In the real-life version, actually, Annie starts off as Frank's assistant, but they later swap roles. And, apparently, stay happily married. Now that's what I call revolutionary.
Some truths about the 'average' soldier
I'm not a big fan of chain letters, but I was extremely moved by one I was sent by a friend last week with the title "the average British soldier". The average British soldier, it said, is a "well-built lad", who's "not particularly keen on hard work", but would "rather be grafting in Afghanistan than unemployed in the UK". He "recently left comprehensive school where he was probably an average student" and "has trouble spelling, so letter-writing is a pain". He can, however, "save your life or take it, because that is his job".
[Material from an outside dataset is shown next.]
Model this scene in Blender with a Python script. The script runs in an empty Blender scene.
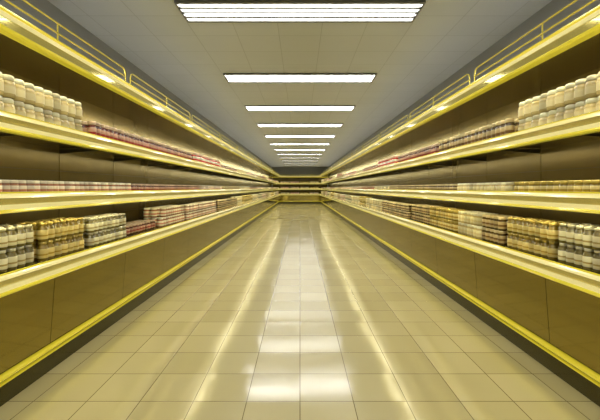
import bpy, math, random
import numpy as np
random.seed(4)
rng = np.random.default_rng(4)
sc = bpy.context.scene
sc.view_settings.view_transform = 'Standard'

H_CEIL = 3.8
XW = 2.96      # side walls
X0 = 2.03      # shelf lip plane
Y0, Y1 = -3.2, 37.0
G = 1.50       # global light gain

# ------------------------------------------------------------ materials
def mat(name, col, rough=0.5, metal=0.0, emis=None, es=0.0, coat=0.0, noise=0.0, nscale=(1,1,1)):
    m = bpy.data.materials.new(name); m.use_nodes = True
    nt = m.node_tree; b = nt.nodes['Principled BSDF']
    b.inputs['Base Color'].default_value = (*col, 1)
    b.inputs['Roughness'].default_value = rough
    b.inputs['Metallic'].default_value = metal
    b.inputs['Coat Weight'].default_value = coat
    if emis:
        b.inputs['Emission Color'].default_value = (*emis, 1)
        b.inputs['Emission Strength'].default_value = es
    if noise > 0:
        tc = nt.nodes.new('ShaderNodeTexCoord'); mp = nt.nodes.new('ShaderNodeMapping')
        mp.inputs['Scale'].default_value = nscale
        n = nt.nodes.new('ShaderNodeTexNoise'); n.inputs['Scale'].default_value = 3
        n.inputs['Detail'].default_value = 4
        mx = nt.nodes.new('ShaderNodeMix'); mx.data_type = 'RGBA'
        mx.inputs['A'].default_value = (*[c*(1-noise) for c in col], 1)
        mx.inputs['B'].default_value = (*[min(1, c*(1+noise)) for c in col], 1)
        nt.links.new(tc.outputs['Object'], mp.inputs['Vector'])
        nt.links.new(mp.outputs[0], n.inputs['Vector'])
        nt.links.new(n.outputs['Fac'], mx.inputs['Factor'])
        nt.links.new(mx.outputs['Result'], b.inputs['Base Color'])
    return m

def tile_mat(name, c1, c2, cm, w, h, mortar, rough, offs, bump=0.3, spec=0.5, tilt=0.0, ior=1.5):
    m = bpy.data.materials.new(name); m.use_nodes = True
    nt = m.node_tree; b = nt.nodes['Principled BSDF']
    tc = nt.nodes.new('ShaderNodeTexCoord'); mp = nt.nodes.new('ShaderNodeMapping')
    mp.inputs['Location'].default_value = offs
    br = nt.nodes.new('ShaderNodeTexBrick')
    br.offset = 0; br.squash = 1
    br.inputs['Scale'].default_value = 1
    br.inputs['Brick Width'].default_value = w; br.inputs['Row Height'].default_value = h
    br.inputs['Mortar Size'].default_value = mortar; br.inputs['Mortar Smooth'].default_value = 0.2
    br.inputs['Color1'].default_value = (*c1, 1); br.inputs['Color2'].default_value = (*c2, 1)
    br.inputs['Mortar'].default_value = (*cm, 1)
    nt.links.new(tc.outputs['Object'], mp.inputs['Vector'])
    nt.links.new(mp.outputs[0], br.inputs['Vector'])
    nt.links.new(br.outputs['Color'], b.inputs['Base Color'])
    bp = nt.nodes.new('ShaderNodeBump'); bp.inputs['Strength'].default_value = bump
    bp.inputs['Distance'].default_value = 0.002; bp.invert = True
    nt.links.new(br.outputs['Fac'], bp.inputs['Height'])
    if tilt > 0:
        sn = nt.nodes.new('ShaderNodeVectorMath'); sn.operation='DIVIDE'; sn.inputs[1].default_value=(w,h,1)
        fl = nt.nodes.new('ShaderNodeVectorMath'); fl.operation='FLOOR'
        sx = nt.nodes.new('ShaderNodeVectorMath'); sx.operation='MULTIPLY'; sx.inputs[1].default_value=(1,1,0)
        wn = nt.nodes.new('ShaderNodeTexWhiteNoise'); wn.noise_dimensions='3D'
        sb = nt.nodes.new('ShaderNodeVectorMath'); sb.operation='SUBTRACT'; sb.inputs[1].default_value=(.5,.5,.5)
        ml = nt.nodes.new('ShaderNodeVectorMath'); ml.operation='MULTIPLY'; ml.inputs[1].default_value=(tilt,tilt,0)
        ge = nt.nodes.new('ShaderNodeNewGeometry')
        ad = nt.nodes.new('ShaderNodeVectorMath'); ad.operation='ADD'
        no = nt.nodes.new('ShaderNodeVectorMath'); no.operation='NORMALIZE'
        L=nt.links.new
        L(mp.outputs[0],sn.inputs[0]); L(sn.outputs[0],fl.inputs[0]); L(fl.outputs[0],sx.inputs[0]); L(sx.outputs[0],wn.inputs['Vector'])
        L(wn.outputs['Color'],sb.inputs[0]); L(sb.outputs[0],ml.inputs[0]); L(ml.outputs[0],ad.inputs[0])
        L(ge.outputs['Normal'],ad.inputs[1]); L(ad.outputs[0],no.inputs[0]); L(no.outputs[0],bp.inputs['Normal'])
    nt.links.new(bp.outputs[0], b.inputs['Normal'])
    n = nt.nodes.new('ShaderNodeTexNoise'); n.inputs['Scale'].default_value = 2.2
    nt.links.new(tc.outputs['Object'], n.inputs['Vector'])
    mr = nt.nodes.new('ShaderNodeMapRange')
    mr.inputs['To Min'].default_value = rough*0.75; mr.inputs['To Max'].default_value = rough*1.3
    nt.links.new(n.outputs['Fac'], mr.inputs['Value'])
    nt.links.new(mr.outputs[0], b.inputs['Roughness'])
    b.inputs['Specular IOR Level'].default_value = spec
    b.inputs['IOR'].default_value = ior
    return m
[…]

He "feels every bugle note of The Last Post vibrate through his body while standing rigidly to attention" and "asks nothing from us except our respect". "We may not like what he does," it continues, "but sometimes he doesn't like it either – he just has to do it."
I thought of this when I read of the death, in Afghanistan, of Staff-Sergeant Olaf Schmid, a bomb disposal expert in the Royal Logistics Corps. S/Sgt Schmid had saved literally hundreds of lives. He was, clearly, very far from average. He was, in fact, according to Lieutenant-Colonel Robert Thomson, "better than the best of the best". But actually, when it comes to risking your life, every day, and your future, and your brain, and your limbs, there's no such thing as average. And Derbyshire libraries wanted to ban poppy sales. Shame on them.